= WHAT TO PRODUCE =
Print the data exactly as it is given, please.

= INPUT RECORDS =
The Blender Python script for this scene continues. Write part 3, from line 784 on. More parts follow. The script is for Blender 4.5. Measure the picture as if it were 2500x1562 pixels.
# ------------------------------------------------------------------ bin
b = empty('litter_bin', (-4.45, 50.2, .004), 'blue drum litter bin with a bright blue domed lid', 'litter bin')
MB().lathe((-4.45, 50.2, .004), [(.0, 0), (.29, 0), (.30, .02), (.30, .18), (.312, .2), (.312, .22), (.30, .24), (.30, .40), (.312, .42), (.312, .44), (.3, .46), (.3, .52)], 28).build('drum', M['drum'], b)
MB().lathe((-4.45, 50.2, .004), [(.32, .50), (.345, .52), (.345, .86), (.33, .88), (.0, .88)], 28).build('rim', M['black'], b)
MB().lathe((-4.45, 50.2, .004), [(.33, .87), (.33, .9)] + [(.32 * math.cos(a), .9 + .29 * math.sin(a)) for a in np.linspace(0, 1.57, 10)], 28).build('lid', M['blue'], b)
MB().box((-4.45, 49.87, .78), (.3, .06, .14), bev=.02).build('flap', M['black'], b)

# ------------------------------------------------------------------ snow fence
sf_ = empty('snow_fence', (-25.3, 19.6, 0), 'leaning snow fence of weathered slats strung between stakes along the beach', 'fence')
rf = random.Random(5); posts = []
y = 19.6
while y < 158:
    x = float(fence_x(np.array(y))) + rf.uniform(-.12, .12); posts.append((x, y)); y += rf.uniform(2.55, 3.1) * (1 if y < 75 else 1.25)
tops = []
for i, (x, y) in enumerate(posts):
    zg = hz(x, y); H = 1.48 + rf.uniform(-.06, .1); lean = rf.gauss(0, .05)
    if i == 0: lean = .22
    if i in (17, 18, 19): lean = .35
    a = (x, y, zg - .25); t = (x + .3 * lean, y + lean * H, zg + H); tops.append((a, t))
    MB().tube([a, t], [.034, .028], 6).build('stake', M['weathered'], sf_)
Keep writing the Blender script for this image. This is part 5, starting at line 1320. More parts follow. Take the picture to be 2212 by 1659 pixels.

= FINAL RESULT =
The Blender Python script for this scene continues. Write part 3, from line 784 on. More parts follow. The script is for Blender 4.5. Measure the picture as if it were 2500x1562 pixels.
# ------------------------------------------------------------------ bin
b = empty('litter_bin', (-4.45, 50.2, .004), 'blue drum litter bin with a bright blue domed lid', 'litter bin')
MB().lathe((-4.45, 50.2, .004), [(.0, 0), (.29, 0), (.30, .02), (.30, .18), (.312, .2), (.312, .22), (.30, .24), (.30, .40), (.312, .42), (.312, .44), (.3, .46), (.3, .52)], 28).build('drum', M['drum'], b)
MB().lathe((-4.45, 50.2, .004), [(.32, .50), (.345, .52), (.345, .86), (.33, .88), (.0, .88)], 28).build('rim', M['black'], b)
MB().lathe((-4.45, 50.2, .004), [(.33, .87), (.33, .9)] + [(.32 * math.cos(a), .9 + .29 * math.sin(a)) for a in np.linspace(0, 1.57, 10)], 28).build('lid', M['blue'], b)
MB().box((-4.45, 49.87, .78), (.3, .06, .14), bev=.02).build('flap', M['black'], b)

# ------------------------------------------------------------------ snow fence
sf_ = empty('snow_fence', (-25.3, 19.6, 0), 'leaning snow fence of weathered slats strung between stakes along the beach', 'fence')
rf = random.Random(5); posts = []
y = 19.6
while y < 158:
    x = float(fence_x(np.array(y))) + rf.uniform(-.12, .12); posts.append((x, y)); y += rf.uniform(2.55, 3.1) * (1 if y < 75 else 1.25)
tops = []
for i, (x, y) in enumerate(posts):
    zg = hz(x, y); H = 1.48 + rf.uniform(-.06, .1); lean = rf.gauss(0, .05)
    if i == 0: lean = .22
    if i in (17, 18, 19): lean = .35
    a = (x, y, zg - .25); t = (x + .3 * lean, y + lean * H, zg + H); tops.append((a, t))
    MB().tube([a, t], [.034, .028], 6).build('stake', M['weathered'], sf_)
Keep writing the Blender script for this image. This is part 5, starting at line 1320. More parts follow. Take the picture to be 2212 by 1659 pixels.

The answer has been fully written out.